The Infrastructure Expansion Act of 2025 is setting up a major shift in who pays when a construction worker gets hurt on a federally supported project. This bill changes the game for injury lawsuits on infrastructure sites—think highways, bridges, airports—that receive any form of federal cash, loans, or even tax credits.
Right now, in some states, if you get hurt in a gravity or elevation-related accident—like falling off scaffolding or being struck by a hoisted beam—the property owner or contractor can be held to an "absolute liability" standard. That means they are responsible for the injury regardless of whether they were negligent, specifically because of the high risk involved in working at height. This bill effectively eliminates that standard for any project that touches federal money, which is a huge chunk of all major infrastructure work.
Instead of absolute liability, the bill mandates a "comparative negligence" standard for these specific types of injuries. What does that mean for the worker? If you’re injured, your compensation can be reduced by the percentage you are found to be at fault. Say you slipped on a ladder because the contractor didn't secure it properly, but you weren’t wearing the safety harness provided. Under absolute liability, you might get full compensation. Under this new comparative negligence rule, if a court decides you were 30% responsible for your injury, your payout gets cut by 30%. The bill is very clear that this new federal rule overrides any conflicting state laws and requires these cases to be heard in federal court.
This change primarily affects “Covered Persons,” which the bill defines broadly as anyone supervising or performing work on the project. If you’re a union electrician, a foreman, or an independent contractor working on a federally funded highway interchange, this is your new reality starting January 1, 2026. The goal, supporters might argue, is to reduce massive, unpredictable liability costs for contractors and encourage more infrastructure investment. It certainly gives property owners and contractors a significant shield against lawsuits.

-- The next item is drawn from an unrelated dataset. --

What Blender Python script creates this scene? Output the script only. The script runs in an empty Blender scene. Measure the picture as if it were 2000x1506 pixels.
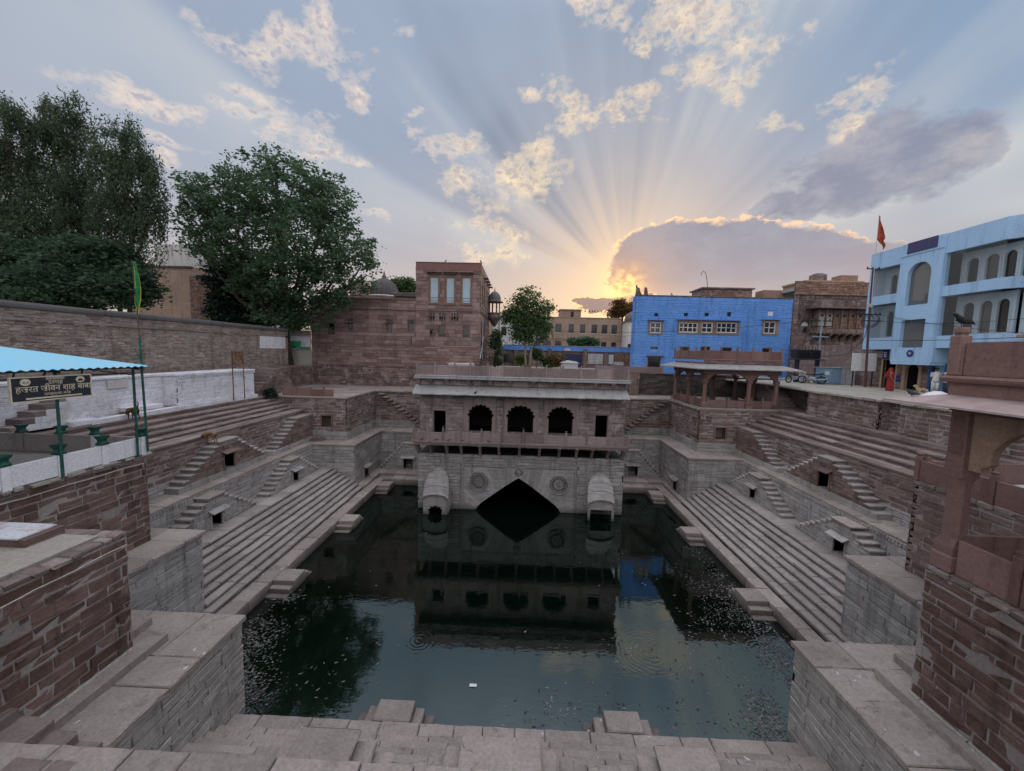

But for the worker, this is a major reduction in protection. It means that when accidents happen in high-risk environments—where even minor carelessness can lead to life-altering injury—the burden of proof and the financial risk shifts more heavily onto the injured party. Contractors now have a powerful tool to argue that the injured worker's "carelessness" (like not following a specific safety rule, or even being impaired) was a main cause of the accident, allowing them to dodge full responsibility. While the bill thankfully doesn't touch existing state workers' compensation laws, those benefits are often minimal compared to the costs of a catastrophic construction injury.
One detail that makes this bill’s impact massive is the definition of a "Project" and "Federal Financial Assistance." A project includes building, repairing, or demolishing major infrastructure. Federal financial assistance is defined very broadly—it includes direct grants, loans, and tax credits or tax-exempt bonds. Because tax breaks are so common in large-scale development, this new liability rule could end up applying to a huge number of construction sites that you wouldn't typically think of as purely "federal" projects. This means the federal government is using its funding power to preempt state tort law, centralizing these specific injury cases in federal courts and ensuring the comparative negligence standard is applied across the board for high-risk work.